Vergi, vergi verenlere yararlar sağladığı için vergide zorlama yoktur. Verginin nimetlerinden yararlanmak isteyen vergi verir, yararlanmak istemeyen vergi vermez.
Adil bir yönetim sisteminde "vergi" ne gibi yararlar sağlar
- Vergisi ödenen mal sigortalıdır, hukuk tarafından korunur. Vergi beyanında gösterilmeyen mallar ise hukuk tarafından korunmaz.
Sadece bu prensip bile vergi vermeyi teşvik etmek için yeterli müeyyidedir. Vatandaş malını sigorta etmek istemiyorsa vergisini ödemez. Bundan dolayı zorlanmaz. Vergisini vermez ama malının sigortalanmamasına da katlanır.
- Vergisini ödeyen kimse, ödenen vergiler nisbetinde işyerlerine gelecekte krediler almayı istihkak eder. Tarım sektöründe de geçmiş on yılda ödenen vergi kadar kredi açılır. Bu kredi faizsiz ve icrasızdır.
Temel prensip şudur; ne kadar vergi, o kadar kredi. Kredi istihkak etmek istiyorsan vergi ver, kredi istemiyorsan vergi verme! Ayrıca verilecek kredinin faizsiz ve icrasız olduğunu bil.
- Altyapı hizmetlerinden de ona göre yani verilen vergiler nisbetinde yararlanılır. İşletmelere elektrik, su, gaz ve diğer genel hizmetlerde vergi nisbetleri ile destek yapılmış olur.
Her türlü altyapı hizmetlerinden yararlanmak istiyorsan, ben her türlü hizmetlerden yararlanmak istiyorum diyorsan, o zaman vergini ver ve bu hizmetlerden yararlan.

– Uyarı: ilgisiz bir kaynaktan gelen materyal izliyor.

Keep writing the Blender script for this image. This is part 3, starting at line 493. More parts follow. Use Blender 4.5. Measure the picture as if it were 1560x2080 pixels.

Yok, ben altyapı hizmetlerinden yararlanmak istemiyorum diyorsan, o zaman sen bilirsin.
- Gayrimenkullerin ve tesislerin değerleri ödenen vergilerle belirlendiği gibi, yöneticilerin iş verme kredileri de ona göre düşürülür veya yükseltilir.
Gayrimenkul veya tesislerin herhangi bir sebeple, mesela istimlak sebebiyle değerinin tesbit edilmesi gerekip karşılığı ödeneceğinde, geçmiş yıllarda ödenen vergilere bakılır ve ona göre değerlendirme yapılır. Yöneticilerin ve iş adamlarının kredi nisbetleri de geçmiş yıllarda ödedikleri vergi nisbetlerine göre düzenlenir.
İşte bu sebeplerden dolayı vergi tamamen beyana dayanır ve mükellef tarafından ödenir. Ramazan ayında beyan eder. Kurban bayramına kadar ödemiş olur.
"Vergi" beyan edildikten sonra aynen "borç" gibidir, ödenmemesi hâlinde diğer borçlar gibi muamele görür.
Bu vesileyle tekrar hatırlatalım. İslâmiyet te borç ve alacaklar devlet tarafından teminat altına alınmıştır. Herkesin borçlanma limiti vardır. O borçlanma limiti de ödenen vergilerle yükselir veya düşer. Borçlanma limiti içinde yapılan borçlanmalarda devlet kefildir. Önce devlet öder, sonra borçludan alır. Borçlanma limitinin üstündeki borçları devlet ödemez ama devlet tahsil eder, mahkum eder.
Borçlu borcunu ödemediği zaman ona sadece borçlanamaz cezası verilir; mallarına, tesislerine ve işine el konmaz, iş yapmasına engel olunmaz, haciz yapılmaz. Yani, bu uygulama buna borç vermeyin, verirseniz biz karışmayız demektir. Böyle iflasa mahkum olan kimseye kişiler borç verseler de artık mahkemeye gidip dava edemezler. Bu durumdaki borçlardan dolayı, borçlu sonra itibarını kazanmış olsa bile dava edemezler ve alacaklarını isteyemezler.
Borçlu borçlarını ödediği zaman itibarı iade edilir. Borçlarını ödemesi için de kamu ona yardım eder. Şöyle ki, en az borcu kalanların borçları ödenerek en çok kimsenin borçtan kurtulması ve itibarının iade edilmesi sağlanır.
Vergi borçlarının hükmü de böyledir.
Kişi ödemesi gereken borcunu ödeyemezse, borçlanma ehliyetini kaybeder. Ama vergisini ödediği mallara sahip olur ve devlet onları korur.